I met Danny in a karate class around this time. We had many things in common and became friends. But he was not a backpacker. When he confessed his affection for me, I gave him a hug and sent him away.

Then he moved to Alaska to build trails. From the refuge of his tent in the never-ending daylight, he wrote me letters about his adventures: dropping his bear canister in Denali and watching it explode down a slope below him, running from the tides in Kenai Fjords. He was not doing this for me—that would be ridiculous—but, unbeknownst to him, he was forging himself into the kind of person I could admire, respect, adventure with.

A year after I’d deflected his advances, we went on our first date.
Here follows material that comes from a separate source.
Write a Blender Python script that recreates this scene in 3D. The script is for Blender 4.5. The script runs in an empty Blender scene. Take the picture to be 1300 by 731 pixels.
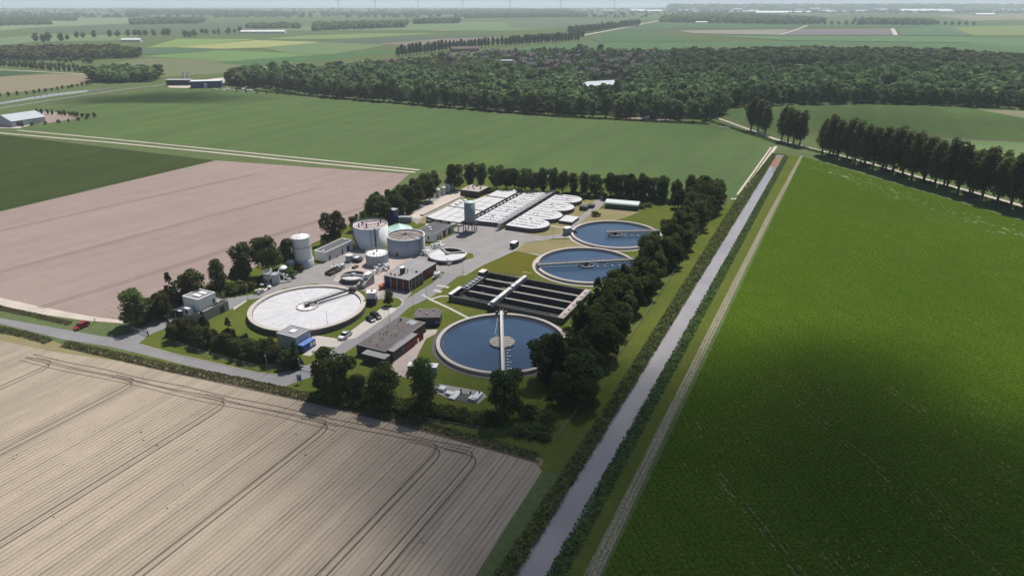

A month later, he joined me, in Utah this time, for a job doing backcountry trail work—together.

It turns out backpacking isn’t just a good way to begin a relationship, and not just a good way to test one; it’s a good way to help one thrive, too. As the years click by, it becomes clear to both of us: Danny and I are at our best together on the trail. Life’s thorny tangles and big decisions get their proper consideration during long, slow conversations on long, slow hikes. What do we want to do with our lives? Where should we live? What jobs should we take? Should we get married?

On a trip to the wilderness, we circle around the question of the moment, grinding it down with our footsteps, taking the long view from atop every pass and peak, holding it close in the comfort of our tiny, two-man tent.

Four years after that snowy, wind-bound night, we’re in the woods again, in California’s Granite Chief Wilderness, when he slips an engagement ring on my finger under the shooting stars. We backpack on our honeymoon, backpack on our anniversaries, backpack every long weekend and vacation we can manage.

As our marriage evolves over the years, the wilderness remains our training ground and our refuge. Out there, we rehearse our partnership, wobbling in the face of adversity and finding our balance again without all the distractions of life indoors. We take turns being the strong one who doesn’t mind fetching water, the tired one who just needs a cup of tea. It helps that the tasks at hand are usually concrete and visible, our partner’s struggle tangible and clear. We remember how nice it feels to be able to help. We remember we have someone there who wants to.

There’s a moment that comes on nearly every hike, after we’ve paused to have a snack, when the one in front just stands there, blocking the trail. We both understand the game: Forward progress requires a kiss. As I lean in, I smell the funk of long trail days, taste the salt edging his lips, and know, just like I knew it on the night he pressed his freezing feet against my stomach, that this is love. Not despite the mess—because of it.